If I was to get a system today I would get:
27" iMac 5K
4.0GHz quad-core i7
64GB ram
1TB Flash Storage
AMD Radeon R9 M395X

Basically what I'm showing is that I'll be speccing the system out to the maximum options on everything. I'll be doing this to future-proof but also to increase my video post processing speed.

Should I expect dramatically better results with these specs? I'd hate to drop over $3,500 for a system that only gets a little bit better performance where I need it the absolute most - particularly in After Effects and Premiere Pro render times.

Thanks in advance for any input.
 
Should I expect dramatically better results with these specs? I'd hate to drop over $3,500 for a system that only gets a little bit better performance where I need it the absolute most - particularly in After Effects and Premiere Pro render times.
The iMac will offer significantly better CPU, GPU, and disk speed than the 2012 MacBook Pro offers. If you look at Activity Monitor and see that your CPU is being used heavily during the render, you can expect that the iMac will be quite a lot faster.
 
That's the top of the line intel quad core chip in there. AE will see boosts in everything - render time, interactivity while working, etc. DO yourself a favor and go SSD wherever possible. SSD internal drive. Dedicated SSD drives for cache or media will also help.

IIRC, Adobe media encoder is also open CL accelerated. So the GPU in the current iMac top of the line would make a noticeable difference from your 2012 MBP.
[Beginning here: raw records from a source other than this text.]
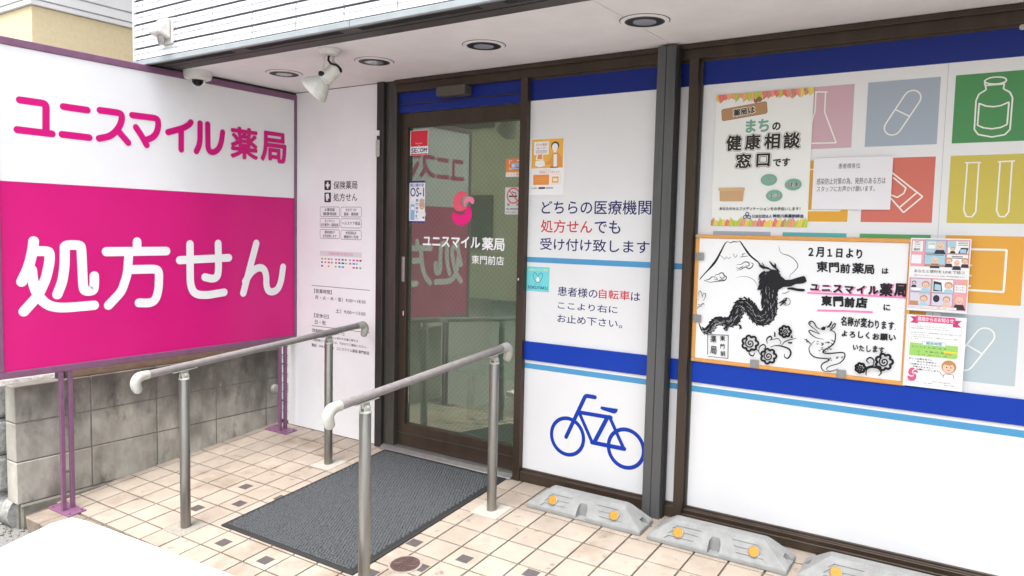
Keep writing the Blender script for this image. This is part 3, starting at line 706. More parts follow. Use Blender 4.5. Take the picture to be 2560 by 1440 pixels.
cap = MB().lathe([(.030, 0), (.030, .012), (.022, .024), (.004, .028)], (-4.109, -.040, .232), 20, (1, 0, 0)).build('round_cover', M['ivory'], None, 0, True)
tag(cap, 'small round white cover on the block wall behind the far sign post', 'cover')
cx_ = MB().box((-4.03, .002, .215), (-4.0, .006, .27)).build('cover_plate', M['ivory'], cap, .003)

hs_ = thing('neighbour_house', 'cream stucco house with white siding eaves behind the pink sign', 'house', (-6.5, 1, 0))
HX, HY = -5.0, -1.09
MB().box((-9.5, HY, -.25), (HX, 6.0, 2.60)).build('wall', M['cream'], hs_)
zb = 2.60
for i, (h, out) in enumerate(((.035, .016), (.062, .020), (.15, .024), (.055, .028), (.62, .032))):
    MB().box((-9.6, HY - out, zb + .003), (HX + out, 6.0, zb + h)).build('eave_board', M['siding'], hs_, .004); zb += h
rf = MB().box((-9.7, HY - .12, zb), (HX + .12, 6.1, zb + .10)).build('roof', M['dark_roof'], hs_, .01)

# building across the street, seen only as the dull reflection in the door glass
ob = thing('street_building', 'dull olive building across the street, reflected in the door glass', 'building', (-9, -12, -.235))
MB().box((-19, -16, -.235), (-4.0, -10.5, 7.5)).build('wall', M['olive'], ob)
for i in range(6):
    for z in (.9, 3.6):
        f_ = MB().box((-18 + i * 2.3, -10.5, z), (-16.8 + i * 2.3, -10.42, z + 1.2)).build('window', M['brown'], ob); MB().box((-17.9 + i * 2.3, -10.42, z + .08), (-16.9 + i * 2.3, -10.40, z + 1.12)).build('pane', M['dark_glass'], f_)

# white bench-like top in the lower left corner
wb_ = thing('white_platform', 'plain bright white flat top cut off by the lower left corner', 'platform', (-2.6, -2.2, -.235))
zt = .0; crn = [(-3.46, -1.665), (-3.36, -1.645), (-1.7, -1.555), (-1.62, -2.6), (-3.05, -2.7), (-3.46, -1.755)]
MB().prism([(a, b) for a, b in crn][::-1], 'z', zt - .035, zt).build('top', M['bench_white'], wb_, .006, False, 2)
for (x, y) in ((-3.25, -1.78), (-1.85, -1.72), (-3.0, -2.55), (-1.8, -2.45)): B((x - .02, y - .02, -.235), (x + .02, y + .02, zt - .035), 'leg', M['bench_white'], wb_, .003)

# inside
bs = thing('waiting_bench', 'dark green bench seen dimly through the lower door glass', 'bench', (-2.2, 1.05, .008))
B((-3.25, .75, .34), (-1.2, 1.25, .44), 'seat', M['green'], bs, .02); B((-3.25, 1.21, .44), (-1.2, 1.33, .80), 'backrest', M['green'], bs, .02)
for x in (-3.1, -2.2, -1.3):
    for y in (.81, 1.19): B((x - .02, y - .02, .008), (x + .02, y + .02, .34), 'leg', M['darkbar'], bs)

# ================================================================== HANDRAILS
def zr(y): return SLOPE * y
def handrail(x, label, ya, za, yb, zb_, posts, patchm):
    t = thing('handrail', label, 'handrail', (x, (ya + yb) / 2, zr((ya + yb) / 2)), 'handrails flanking the ramp')
    A_, B_ = Vector((x, ya, za)), Vector((x, yb, zb_)); d = (B_ - A_).normalized()
    MB().tube([A_, B_], .0172, 20).build('rail', M['rail'], t, 0, True)
    for P_, dd in ((A_, -d), (B_, d)):
        n = Vector((0, 0, -1)); pts = [P_ - dd * .012, P_ + dd * .004, P_ + dd * .020]
        R_ = .030
        for k in range(1, 7):
            a = math.radians(15 * k); pts.append(P_ + dd * (.020 + R_ * math.sin(a)) + n * (R_ * (1 - math.cos(a))))
        pts += [pts[-1] + n * .016 - dd * .004, pts[-1] + n * .034 - dd * .013, pts[-1] + n * .042 - dd * .017]
        rr = [.0195, .0200, .0212] + [.0228] * 6 + [.0222, .0190, .010]
        MB().tube(pts, rr, 18).build('end_elbow', M['ivory'], t, 0, True)
    for py, patch in posts:
        zt_ = za + (zb_ - za) * (py - ya) / (yb - ya); z0 = zr(py)
        p_ = MB().lathe([(.0235, z0 - .01), (.0235, zt_ - .062), (.0225, zt_ - .060)], (x, py, 0), 24).build('post', M['inox'], t, 0, True)
        br = MB().lathe([(.0245, zt_ - .063), (.0245, zt_ - .056), (.022, zt_ - .055)], (x, py, 0), 24)
        for sx in (-.013, .009): br.prism([(py - .018, zt_ - .058), (py + .018, zt_ - .058), (py + .018, zt_ - .040), (py + .010, zt_ - .030), (py - .010, zt_ - .030), (py - .018, zt_ - .040)], 'x', x + sx, x + sx + .006)
        br.box((x - .006, py - .014, zt_ - .046), (x + .006, py + .020, zt_ - .018))
        br.tube([(x - .020, py, zt_ - .040), (x + .020, py, zt_ - .040)], .006, 10)
        sl_ = (zb_ - za) / (yb - ya)
        br.hexa([(x - .016, py - .062, zt_ - .0195 - .062 * sl_), (x + .016, py - .062, zt_ - .0195 - .062 * sl_), (x + .016, py + .062, zt_ - .0195 + .062 * sl_), (x - .016, py + .062, zt_ - .0195 + .062 * sl_),
                 (x - .016, py - .062, zt_ - .0155 - .062 * sl_), (x + .016, py - .062, zt_ - .0155 - .062 * sl_), (x + .016, py + .062, zt_ - .0155 + .062 * sl_), (x - .016, py + .062, zt_ - .0155 + .062 * sl_)])
        br.build('bracket', M['ivory'], p_, .001, True)
        if patch:
            a, b = py - .075, py + .072
            MB().hexa([(x - .075, a, zr(a) - .01), (x + .075, a, zr(a) - .01), (x + .075, b, zr(b) - .01), (x - .075, b, zr(b) - .01), (x - .075, a, zr(a) + .0025), (x + .075, a, zr(a) + .0025), (x + .075, b, zr(b) + .0025), (x - .075, b, zr(b) + .0025)]).build('footing', patch, p_)
pm1 = mat('patch_grey', (.30, .28, .24), (.20, .19, .165), 70, rough=.9, bump=.4, bscale=200); pm2 = mat('patch_white', (.43, .41, .365), (.38, .36, .32), 20, rough=.9)
handrail(-3.232, 'left grey handrail on two posts in front of the pink sign', -1.443, .6385, -.125, .741, ((-1.257, pm1), (-.361, pm2)), None)
handrail(-2.07, 'right grey handrail on two posts between mat and car stoppers', -1.383, .657, -.312, .751, ((-1.242, pm2), (-.380, pm2)), None)

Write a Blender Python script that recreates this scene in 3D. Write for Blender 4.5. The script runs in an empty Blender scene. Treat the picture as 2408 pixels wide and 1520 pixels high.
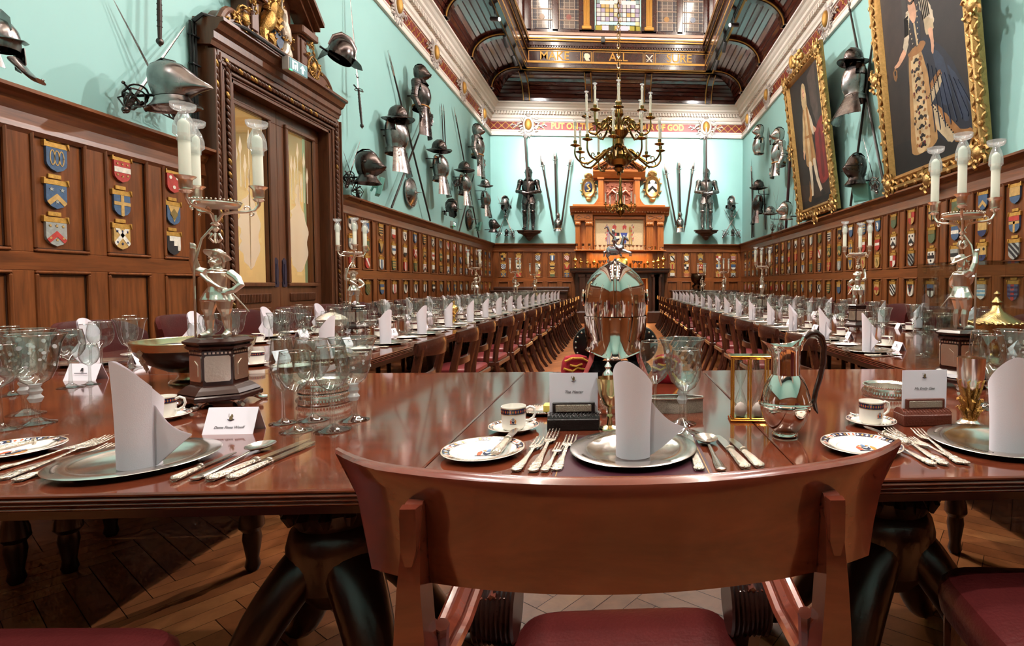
import bpy, math, random
from math import pi, sin, cos, tan, atan2, sqrt, radians
from mathutils import Matrix, Vector, Euler
random.seed(7)
C = bpy.context.scene.collection
SC = bpy.context.scene
# ---------------------------------------------------------------- camera geometry
FPX, YAW, PITCH = 1280.0, radians(3.0), radians(2.2)
CAMZ = 1.15
PCX = 1454 + FPX*tan(YAW)/cos(PITCH)
PCY = 669 + FPX*tan(PITCH)
CAM = Vector((0, 0, CAMZ))
cR = Vector((cos(YAW), -sin(YAW), 0))
cF = Vector((sin(YAW)*cos(PITCH), cos(YAW)*cos(PITCH), -sin(PITCH)))
cU = cR.cross(cF)
def ray(px, py):
    return cR*((px-PCX)/FPX) - cU*((py-PCY)/FPX) + cF
def onZ(px, py, z=0.75):
    d = ray(px, py); return CAM + d*((z-CAM.z)/d.z)
def onX(px, py, x):
    d = ray(px, py); return CAM + d*((x-CAM.x)/d.x)
def onY(px, py, y):
    d = ray(px, py); return CAM + d*((y-CAM.y)/d.y)
cam_d = bpy.data.cameras.new('camera'); cam_o = bpy.data.objects.new('camera', cam_d); C.objects.link(cam_o)
cam_d.sensor_width = 36; cam_d.lens = FPX/2408*36
cam_d.shift_x = (1204-PCX)/2408; cam_d.shift_y = (PCY-760)/2408
cam_d.clip_start = .02; cam_d.clip_end = 100
cam_o.matrix_world = Matrix(((cR.x, cU.x, -cF.x, 0), (cR.y, cU.y, -cF.y, 0), (cR.z, cU.z, -cF.z, CAMZ), (0, 0, 0, 1)))
SC.camera = cam_o
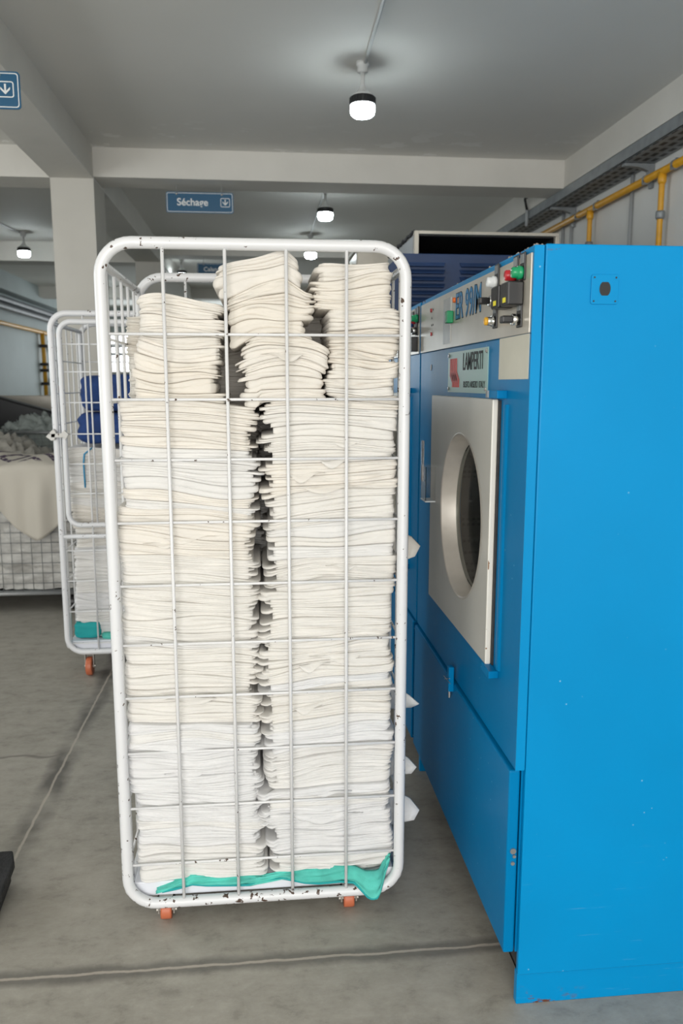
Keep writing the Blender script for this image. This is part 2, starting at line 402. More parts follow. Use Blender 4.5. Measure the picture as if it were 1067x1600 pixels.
conduit([(.545, 8.5, ZC - .012), (.54, 6.62, ZC - .012)], 'thin conduit on the ceiling between the two middle lamps')
conduit([(-2.40, 8.69, ZC - .012), (-2.75, 6.0, ZC - .012)], 'thin conduit leading to the lamp left of the near column')

# ------------------------------------------------------------------ hanging signs
def sign(xr, y, zt, word, label, drop, wx=.457, rot=0):
    """blue sign, right edge xr, top zt; hung by two wires"""
    h = .137; t = thing('hanging_sign', label, 'sign', (xr - wx / 2, y, zt - h), None)
    x0 = xr - wx
    obj('panel', prism(B(), rrect(x0, xr, zt - h, zt, .014, 5), y, y + .004), M['signblue'], t)
    o, i = rrect(x0 + .006, xr - .006, zt - h + .006, zt - .006, .011, 5), rrect(x0 + .0095, xr - .0095, zt - h + .0095, zt - .0095, .009, 5)
    def ring(o, i, yy):
        bm = B(); A = [bm.verts.new((a, yy, b)) for a, b in o]; D = [bm.verts.new((a, yy, b)) for a, b in i]; n = len(A)
        A2 = [bm.verts.new((a, yy + .001, b)) for a, b in o]; D2 = [bm.verts.new((a, yy + .001, b)) for a, b in i]
        for k in range(n):
            j = (k + 1) % n
            bm.faces.new((A[k], D[k], D[j], A[j])); bm.faces.new((A[k], A[j], A2[j], A2[k])); bm.faces.new((D[j], D[k], D2[k], D2[j]))
        return bm
    obj('border', ring(o, i, y - .0012), M['signwhite'], t)
    ax0, ax1, az0, az1 = xr - .088, xr - .024, zt - h + .042, zt - .036 + .0
    obj('arrow_box', ring(rrect(ax0, ax1, az0, az1, .009, 4), rrect(ax0 + .004, ax1 - .004, az0 + .004, az1 - .004, .006, 4), y - .0012), M['signwhite'], t)
    cx = (ax0 + ax1) / 2; bm = B(); zz0, zz1 = az0 + .011, az1 - .010
    prism(bm, [(cx - .0035, zz0 + .004), (cx + .0035, zz0 + .004), (cx + .0035, zz1), (cx - .0035, zz1)], y - .002, y)
    for s in (-1, 1):
        q = [(cx, zz0), (cx + s * .018, zz0 + .018), (cx + s * .018, zz0 + .027), (cx, zz0 + .009)]
        prism(bm, q if s > 0 else q[::-1], y - .0021, y)
    obj('arrow', bm, M['signwhite'], t)
    if word: text('lettering', word, .066, M['signwhite'], t, (1, 0, 0), (0, 0, 1), (x0 + .073, y - .001, zt - .088), .001, .0012)
    bm = B()
    for fx in (.16, .83):
        xx = x0 + wx * fx; tube(bm, [(xx, y + .002, zt - .015), (xx, y + .002, drop)], .0011, 4)
    obj('hanging_wire', bm, M['conduit'], t)
    bm = B()
    for fx in (.16, .83): lathe(bm, [(.0075, -.001), (.0075, -.004), (.004, -.006)], (x0 + wx * fx, y, zt - .014), 'Y', 12)
    obj('screw_cap', bm, M['chrome'], t)
    return t
sign(-.159, 5.80, 2.717, 'Séchage', 'blue hanging sign reading Séchage with a white down arrow', 2.766)
s2 = sign(-.90, 3.4, 2.606, None, 'blue hanging sign cut by the picture edge, only its down arrow showing', ZC)
sign(-.225, 9.45, 2.77, 'Calandrage', 'far blue hanging sign half hidden behind the linen, starting Cala', 2.84)

# ------------------------------------------------------------------ right wall services
t = thing('cable_tray', 'grey perforated metal cable tray under the right-hand beam', 'cable tray', (2.2, 6, 2.7))
obj('tray_channel', boxes((2.128, 2.131, 1.0, 12, 2.70, 2.765), (2.128, 2.32, 1.0, 12, 2.70, 2.703)), M['galv'], t)
obj('perforated_base', boxes((2.14, 2.32, 1.0, 12, 2.697, 2.6995)), M['perf'], t)
for yy in (4.72, 5.9, 7.1):
    bm = B(); prism(bm, [(2.14, 2.695), (2.325, 2.695), (2.325, 2.56), (2.31, 2.56), (2.29, 2.655), (2.23, 2.675), (2.14, 2.68)], yy, yy + .035)
    obj('bracket', bm, M['galv'], t)
t = thing('gas_pipe', 'yellow gas pipe running along the right wall with drop pipes', 'pipe', (2.28, 6, 2.6))
obj('main_pipe', tube(B(), [(2.28, 1.5, 2.605), (2.28, 9.5, 2.605)], .022, 14), M['yellow'], t, True)
for yy in (4.53, 5.53):
    bm = tube(B(), [(2.28, yy, 2.60), (2.28, yy, 2.54), (2.285, yy, 1.2)], .0165, 12); lathe(bm, [(.024, 0), (.024, -.05), (.018, -.065)], (2.28, yy, 2.60), seg=14)
    dp = obj('drop_pipe', bm, M['yellow'], t, True)
    obj('valve_collar', lathe(B(), [(.024, 0), (.026, -.01), (.026, -.035), (.02, -.045)], (2.281, yy, 2.39), seg=14), M['galv'], dp, True)
for yy in (4.39, 4.72, 5.42, 5.74, 6.6):
    bm = lathe(B(), [(.0275, -.008), (.0275, .008)], (2.28, yy, 2.605), 'Y', 16); box(bm, 2.28, 2.3285, yy - .006, yy + .006, 2.628, 2.640); box(bm, 2.255, 2.262, yy - .008, yy + .008, 2.575, 2.60)
    obj('pipe_clamp', bm, M['galv'], t)
for yy, lab in ((4.98, 'grey vertical conduit on right wall between the two yellow drop pipes'), (5.95, 'grey vertical conduit on right wall just past the far yellow drop pipe'), (6.12, 'grey vertical conduit on right wall, furthest of the close pair')):
    conduit([(2.315, yy, 2.695), (2.315, yy, 1.1)], lab, 'conduit', .012, 'wall_conduit')
t = thing('wall_cable', 'short grey cable with black end on the right beam beyond cross beam', 'cable', (2.115, 6.38, 2.8))
obj('sleeve', tube(B(), [(2.115, 6.38, 2.77), (2.115, 6.38, 2.65)], .012, 8), M['conduit'], t, True)
obj('cable_end', tube(B(), [(2.115, 6.38, 2.86), (2.10, 6.38, 2.868), (2.095, 6.38, 2.85), (2.115, 6.38, 2.77)], .010, 8), M['black'], t, True)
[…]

If possible, though, hold off for the next revision. The GPU performance leap from AMD's newest GPUs should be significant over Apple's current offerings.
 
Render time in after effects was traditionally directly proportional to your CPU speed, if there is enough RAM available. In old versions with multipocessing enabled and the same comp, a 4 core machine will deliver the render in half the time of a 2 core machine (provided core speeds were comparably similar). So one used to have a pretty good idea of the render speed improvements simply by comparing the geek bench scores of the machines.
One thing you have to consider though is that the latest version of After effects doesn't use multi processor rendering in the classic sense anymore: it's being disabled for now and it will be reintroduced in a future version, according to adobe: https://blogs.adobe.com/creativecloud/features-not-available-in-after-effects-cc-2015-13-5/
This doesn't mean investing in a multi core / multi threaded machine is a waste: the speed improvements will be there, especially if you're coming from a laptop, and moreover Adobe is promising they will bring it back. I see you're also maxing out the RAM, which will be fundamental to use multi processor rendering in the best way.